> From: owner-openssl-us...@openssl.org On Behalf Of Dr. Stephen Henson
> Sent: Thursday, 24 January, 2013 18:19

> On Thu, Jan 24, 2013, Jeffrey Walton wrote:
> 
> > On Wed, Jan 23, 2013 at 1:20 PM, Smith, Russell (Shane), Contractor
> > <russell.s.smith....@sofsa.mil> wrote:
> > > I am looking for a way to disable weak ciphers in openssl.
> > > I have a legacy program that uses the "default" SSL 
> ciphers and is not
> > >  configurable like apache and httpd.conf etc.
> > >     Is there any way I can change the actual openssl 
> configuration on my
> > > server
> > > So that only selected ciphers and protocols are available?
> > The program is legacy. Is the library being used as a shared object?
> > 
> > Is so, you can configure the library with -no-sslv2, -no-sslv3, etc.
> > It can be used to remove weak/wounded/broken ciphers and protocols.
> > 
> 
To be exact, you can configure a new build of the library, 
and use that modified library instead of the existing one.

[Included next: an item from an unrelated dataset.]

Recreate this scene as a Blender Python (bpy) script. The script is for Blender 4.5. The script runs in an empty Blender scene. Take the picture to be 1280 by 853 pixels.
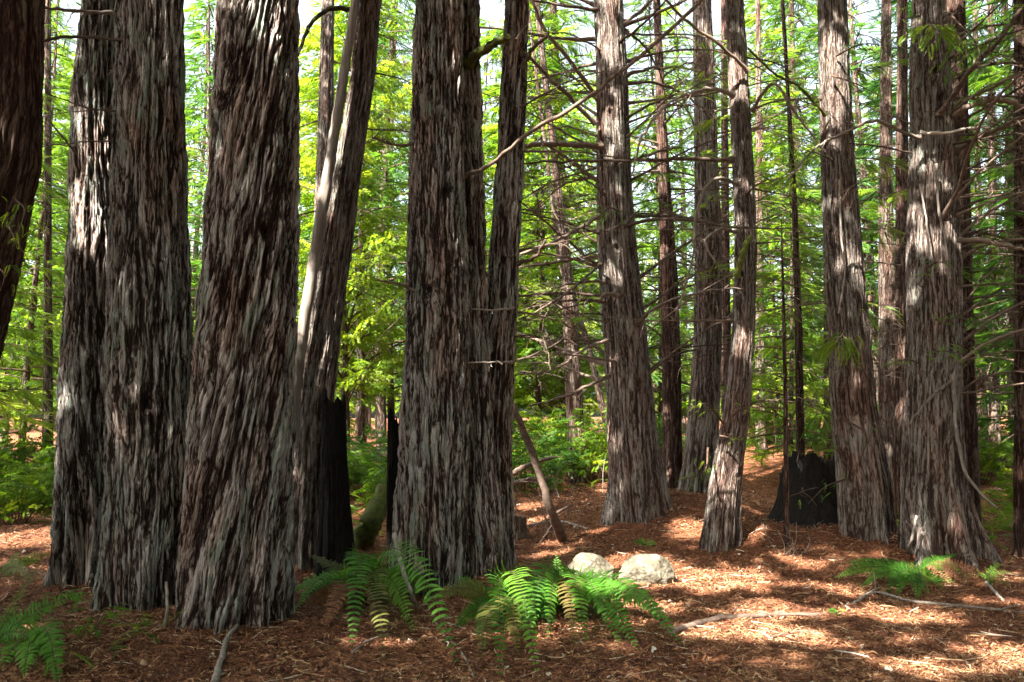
import bpy, math, random
import numpy as np
random.seed(7)
rng = np.random.default_rng(11)
S = bpy.context.scene
COL = S.collection
R = math.radians
PI = math.pi

# ------------------------------------------------------------------ camera
F = 1280 * 28.0 / 36.0
PITCH = R(5.4)
CAM = np.array([0.0, 0.0, 1.55])
cd = bpy.data.cameras.new('camera'); cam = bpy.data.objects.new('camera', cd); COL.objects.link(cam)
cd.lens = 28; cd.sensor_width = 36; cd.clip_start = 0.05; cd.clip_end = 3000
cam.location = CAM; cam.rotation_euler = (PI / 2 + PITCH, 0, 0)
S.camera = cam

def ray(px, py):
    u = (px - 640) / F; v = (426.5 - py) / F
    return np.array([u, math.cos(PITCH) - v * math.sin(PITCH), math.sin(PITCH) + v * math.cos(PITCH)])
def at(px, py, Y):
    d = ray(px, py)
    return CAM + d * (Y / d[1])

# ------------------------------------------------------------------ noise
_perm = np.random.default_rng(5).permutation(256).astype(np.int32)
_perm = np.concatenate([_perm, _perm, _perm])
_g = np.random.default_rng(6).normal(size=(256, 3)).astype(np.float32)
_g /= np.linalg.norm(_g, axis=1)[:, None]
def pn(x, y, z):
    x, y, z = np.broadcast_arrays(np.asarray(x, np.float32), np.asarray(y, np.float32), np.asarray(z, np.float32))
    xi = np.floor(x).astype(np.int32); yi = np.floor(y).astype(np.int32); zi = np.floor(z).astype(np.int32)
    fx = x - xi; fy = y - yi; fz = z - zi
    xi &= 255; yi &= 255; zi &= 255
    u = fx * fx * fx * (fx * (fx * 6 - 15) + 10)
    v = fy * fy * fy * (fy * (fy * 6 - 15) + 10)
    w = fz * fz * fz * (fz * (fz * 6 - 15) + 10)
    out = 0
    for a in (0, 1):
        A = _perm[xi + a]; wx = u if a else 1 - u
        for b in (0, 1):
            B = _perm[A + yi + b]; wy = v if b else 1 - v
            for c in (0, 1):
                G = _g[_perm[B + zi + c] & 255]; wz = w if c else 1 - w
                out = out + wx * wy * wz * (G[..., 0] * (fx - a) + G[..., 1] * (fy - b) + G[..., 2] * (fz - c))
    return out * 1.6
def sst(a, b, x):
    t = np.clip((x - a) / (b - a), 0, 1)
    return t * t * (3 - 2 * t)

# ------------------------------------------------------------------ terrain
MOUNDS = [(-2.4, 6.2, -.03, 1.2), (-1.0, 7.8, -.07, 1.0), (-.30, 8.1, .08, .5), (2.7, 11.9, .42, 1.0), (1.9, 10.9, .12, .6),
          (3.05, 9.9, .20, .5), (4.1, 8.9, .10, .8), (4.0, 9.6, .22, .6), (-5.5, 9, .12, 1.5), (1.3, 8.6, .03, .8), (-3.2, 4.6, .05, .8)] + [(x, y, .055, .46) for x, y in ((-2.87, 6.3), (-2.05, 5.9), (-3.76, 7.1), (-.74, 7.4), (-.42, 7.75), (-.19, 8.1), (1.69, 10.8), (2.45, 9.35), (4.1, 9.2), (4.57, 8.6))]
def h(x, y):
    x = np.asarray(x, float); y = np.asarray(y, float)
    z = 0.42 * sst(11, 19, y) + 0.5 * sst(20, 60, y) + 0.35 * sst(13, 20, y) * sst(1, 6, x)
    for mx, my, a, s in MOUNDS:
        z = z + a * np.exp(-((x - mx) ** 2 + (y - my) ** 2) / (2 * s * s))
    edge = 0.75 + 0.25 * np.sin(y * 1.7) + .1 * (y - 6)
    z = z + 0.0 * sst(edge + .45, edge - .45, x) * sst(9.5, 7.5, y)
    z = z + 0.045 * pn(x * .8, y * .8, 3.3) + 0.14 * pn(x * .16, y * .16, 8.1)
    return z
def hn(x, y):
    return h(x, y) + .016 * pn(x * 4.5, y * 4.5, 1.2) + .008 * pn(x * 13, y * 13, 4.4)
def ghit(px, py):
    d = ray(px, py)
    t = 2.0; last = 2.0
    while t < 80:
        p = CAM + d * t
        if p[2] < float(hn(p[0], p[1])):
            lo, hi = last, t
            for _ in range(20):
                m = (lo + hi) / 2; p = CAM + d * m
                if p[2] < float(hn(p[0], p[1])): hi = m
                else: lo = m
            return CAM + d * hi
        last = t; t += .12
    return CAM + d * t
def gz(x, y): return float(hn(x, y))

# ------------------------------------------------------------------ mesh building
class MB:
    def __init__(s): s.V = []; s.Q = []; s.T = []; s.A = []; s.MQ = []; s.MT = []; s.n = 0; s.grain = None
    def add(s, V, Q=None, T=None, a=0.5, m=0):
        V = np.asarray(V, np.float32); s.V.append(V)
        s.A.append(np.broadcast_to(np.asarray(a, np.float32), (len(V),)).copy())
        if Q is not None and len(Q): s.Q.append(np.asarray(Q, np.int32) + s.n); s.MQ.append(np.full(len(Q), m, np.int32))
        if T is not None and len(T): s.T.append(np.asarray(T, np.int32) + s.n); s.MT.append(np.full(len(T), m, np.int32))
        s.n += len(V)
    def mesh(s, name, mats, origin=(0, 0, 0), smooth=True):
        V = np.concatenate(s.V) - np.asarray(origin, np.float32); A = np.concatenate(s.A)
        Q = np.concatenate(s.Q) if s.Q else np.zeros((0, 4), np.int32)
        T = np.concatenate(s.T) if s.T else np.zeros((0, 3), np.int32)
        mi = np.concatenate((s.MQ + s.MT)) if (s.MQ or s.MT) else np.zeros(0, np.int32)
        me = bpy.data.meshes.new(name)
        me.vertices.add(len(V)); me.vertices.foreach_set('co', V.ravel())
        nl = len(Q) * 4 + len(T) * 3
        me.loops.add(nl); me.loops.foreach_set('vertex_index', np.concatenate([Q.ravel(), T.ravel()]))
        me.polygons.add(len(Q) + len(T))
        ls = np.concatenate([np.arange(len(Q)) * 4, len(Q) * 4 + np.arange(len(T)) * 3]).astype(np.int32)
        me.polygons.foreach_set('loop_start', ls)
        me.polygons.foreach_set('material_index', mi)
        me.polygons.foreach_set('use_smooth', np.full(len(ls), smooth))
        at_ = me.attributes.new('tone', 'FLOAT', 'POINT'); at_.data.foreach_set('value', A)
        ml_ = mats if isinstance(mats, (list, tuple)) else [mats]
        if any('bark' in m.name for m in ml_):
            gr = me.attributes.new('grain', 'FLOAT_VECTOR', 'POINT'); gr.data.foreach_set('vector', (V if s.grain is None else np.asarray(s.grain, np.float32)).ravel().astype(np.float32))
        for m in (mats if isinstance(mats, (list, tuple)) else [mats]): me.materials.append(m)
        me.update(calc_edges=True)
        return me
    def obj(s, name, mats, parent=None, origin=None, smooth=True):
        o0 = np.array(parent.location) if (parent is not None and origin is None) else (np.zeros(3) if origin is None else np.asarray(origin, float))
        o = bpy.data.objects.new(name, s.mesh(name, mats, o0, smooth)); COL.objects.link(o)
        if parent is not None:
            o.parent = parent
        else: o.location = o0
        return o
def tag(o, label=None, cat=None, group=None, kind=None):
    if label: o['label'] = label
    if cat: o['category'] = cat
    if group: o['group'] = group
    if kind: o['kind'] = kind
    return o
def empty(name, loc, label, cat, group=None):
    o = bpy.data.objects.new(name, None); COL.objects.link(o); o.location = [float(v) for v in loc]
    o.empty_display_size = .2
    return tag(o, label, cat, group)
def sub(o, name, mb, mat, parent_loc):   # a sub-part
    c = mb.obj(name, mat, None, parent_loc); c.location = (0, 0, 0); c.parent = o
    return c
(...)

That works for protocols, notably ssl2 (I believe no v here) 
which is definitely damaged, and possibly ssl3 for some USgovt 
environments (actually secure, but prohibited by NIST).

It can't exclude weak *suites* -- e.g. you can throw out RC4, 
but you can't throw out RC4-40-export while keeping RC4-128.

> It is also possible to hand edit the SSL_DEFAULT_CIPHER_LIST 
> definition in ssl.h
> 
That does suites. Especially if you like the categories 
OpenSSL already implements (e.g. HIGH:MEDIUM:!aNULL).
If you have to name individual suites it's more tedious.
Except for SSLv2 which apparently uses a different default 
-- but per above you don't want SSLv2 at all.